Police said the rival demonstration was kept apart from the far-right rally and drew a few hundred people, a small number of whom were detained.
The far-right rally was organized by groups including the English Defence League (EDL) which has been a driving force behind a handful of similar events, most recently a Danish rally in March.
The EDL gained international attention through anti-Islamic fanatic Anders Behring Breivik, who killed 77 people in Norway a year ago and who referred to it admiringly in a manifesto on the Internet. The group has denied links to Breivik.

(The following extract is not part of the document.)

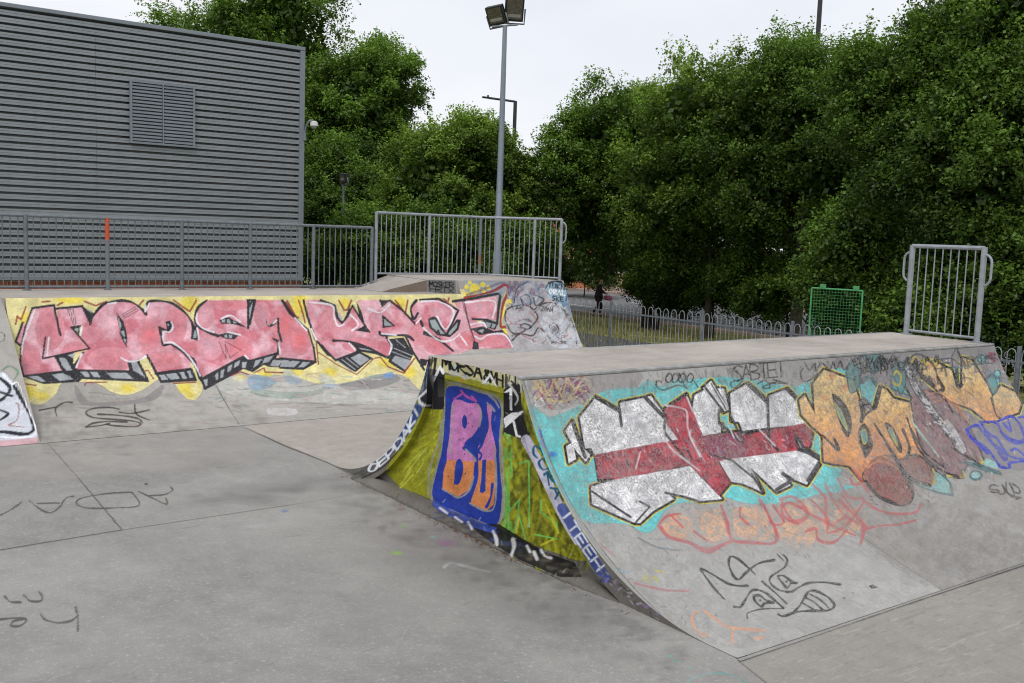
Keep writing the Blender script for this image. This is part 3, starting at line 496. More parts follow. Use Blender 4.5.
def grad_in(P, y0, y1, col, steps=7):      # faded spray: stacked translucent bands clipped to the letter
    P = np.array(P)
    sub = Canvas(500, 335, 1060, 683); sub.poly(P, col, 1)
    Y = (np.arange(sub.h)+.5)/sub.S+sub.y0; k = np.clip((Y-y0)/(y1-y0), 0, 1)[:, None, None]
    m = sub.a[..., 3:4]*k; c = np.array([*lin(*col), 1.], np.float32); cf.a[:] = cf.a*(1-m)+c*m
grad_in(ob[0], 395, 440, OR2); grad_in(ob[0], 455, 480, (176, 108, 84)); grad_in(ob[1], 375, 415, OR2); grad_in(ob[2], 395, 420, OR2)
for x, y, r in ((832, 376, 5), (845, 388, 5), (825, 398, 4.5), (838, 405, 4), (856, 398, 3.5), (930, 365, 5), (938, 378, 4)): cf.dot(x, y, r, r, OR2, .8, .5)
# bottoms of the orange letters
b1 = K_([(0, 280), (70, 195), (150, 170), (230, 230), (300, 350), (305, 430), (270, 470), (200, 470), (90, 420), (10, 320)]); b2 = K_([(225, 200), (330, 165), (400, 215), (445, 300), (425, 345), (360, 335), (280, 280)])
b3 = K_([(0, 0), (60, 0), (200, 180), (60, 210), (0, 280)])
mv = Z5([(545, 300), (600, 262), (660, 280), (740, 340), (800, 440), (850, 560), (830, 575), (790, 560), (765, 600), (750, 628), (640, 590), (580, 470)])
cf.poly(K_([(235, 245), (300, 335), (380, 375), (480, 410), (575, 425), (560, 340), (500, 270), (430, 225), (455, 330), (420, 355), (330, 330)]), TEAL, .9); cf.poly(K_([(260, 270), (310, 330), (390, 365), (480, 395), (555, 405), (540, 335), (480, 280), (440, 250), (455, 340), (420, 358), (330, 335)]), (135, 196, 194), .95)
for P in (b1, b2, mv): cf.line(P, 4, (44, 40, 44), .95, closed=True)
cf.line(K_([(300, 290), (410, 350), (450, 330), (440, 250)]), 1.6, (205, 190, 60), .9)
cf.poly(b1, BRN, 1, True); cf.poly(b2, (150, 98, 88), 1, True); cf.poly(mv, MAU, 1, True); cf.poly(b3, (186, 118, 84), .5, True)
for q in (150, 185, 220): cf.line(K_([(20, q+20), (90, q-20), (170, q), (220, q+30)]), 1.2, (214, 150, 100), .7)
for i in range(70):
    x, y = random.uniform(915, 985), random.uniform(400, 470)
    cf.line([(x, y), (x+random.uniform(2, 8), y+random.uniform(3, 12))], random.uniform(.6, 2), random.choice([(120, 70, 76), (160, 140, 145), (90, 84, 92), (150, 90, 90), (126, 118, 128)]), .4)
cf.poly(K_([(605, 200), (700, 205), (860, 260), (885, 290), (800, 275), (680, 235)]), TEAL, .8); cf.poly(K_([(640, 195), (740, 215), (860, 250), (840, 205), (780, 180), (750, 215), (700, 200)]), (150, 200, 198), .9)
cf.dot(*K_([(715, 290)])[0], 7.5, 6, TEAL, .9, .2); cf.dot(*K_([(712, 288)])[0], 5, 3.6, (150, 200, 200), .9, .2)
cf.line(K_([(740, 170), (765, 215), (720, 205)]), 1.3, (205, 190, 60), .9, sm=False); cf.line(K_([(530, 290), (630, 300), (635, 265)]), 1.4, (205, 190, 60), .9)
for k in range(240):      # hatch shading on the brown letter feet
    x, y = random.uniform(868, 935), random.uniform(455, 505); cf.line([(x, y), (x+random.uniform(1, 3), y+random.uniform(-1, 3))], random.uniform(.5, 1.3), random.choice([(46, 38, 40), (110, 58, 56), (170, 110, 100), (120, 80, 78)]), .5)
for k in range(4): cf.line(Z5([(600+k*10, 262+k*16), (650+k*12, 250+k*18), (720+k*10, 300+k*18), (770+k*8, 350+k*18)]), 1.2, (206, 140, 100), .6)
for k in range(60):
    x, y = random.uniform(912, 975), random.uniform(385, 470); cf.line([(x, y), (x+random.uniform(1, 5), y+random.uniform(2, 7))], random.uniform(.7, 2.2), (34, 30, 34), .5)
# letter counters
for P, t in ((Z5([(205, 275), (240, 290), (275, 340), (290, 400), (278, 455), (255, 440), (225, 360)]), Z5([(215, 310), (245, 350), (270, 425), (240, 380)])), (Z5([(318, 425), (345, 398), (372, 450), (378, 500), (350, 545), (335, 520), (318, 470)]), Z5([(328, 435), (345, 425), (355, 470), (340, 485)])), (Z5([(430, 398), (458, 405), (485, 450), (505, 505), (495, 525), (460, 470)]), Z5([(445, 425), (460, 420), (485, 490), (475, 480)]))):
    cf.poly(P, (28, 26, 28), .95, True); cf.poly(t, (95, 165, 168), .9, True); cf.line(t, .9, (200, 185, 60), .8, closed=True)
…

Support has grown in European countries for populist, nationalist and anti-immigration movements and in Sweden the anti-immigrant Sweden Democrats won seats in parliament for the first time in 2010.
However, previous attempts by European far-right groups to join forces have foundered amid splits and feuding over ideology and leadership.
Nottingham University's Matthew Goodwin, an expert on British far-right militant groups, said the Stockholm meeting was of strategic importance despite the modest turnout.
"The attending are quite significant figures within the anti-jihad movement. It signifies the strengthening links between counter-jihad groups and anti-Muslim groups within Europe and the United States," he said.
EDL leader Stephen Lennon, who also calls himself Tommy Robinson and who founded the group three years ago, said the meeting was about sharing resources and coordinating strategies. {ID:nL6E8FK5XL]
"It's about sharing ideology, sharing resources, work together in any way we can over the next 12 months in order to highlight the truth, the truth about Islam," he told Reuters on the sidelines of the Stockholm rally.
Pamela Geller, a leader of groups Stop Islamization of Nations and Stop Islamization of America, said the movement was planning to hold a conference in New York on September 11.
"It's very important that it goes global because what we are fighting is a global ideology," she said.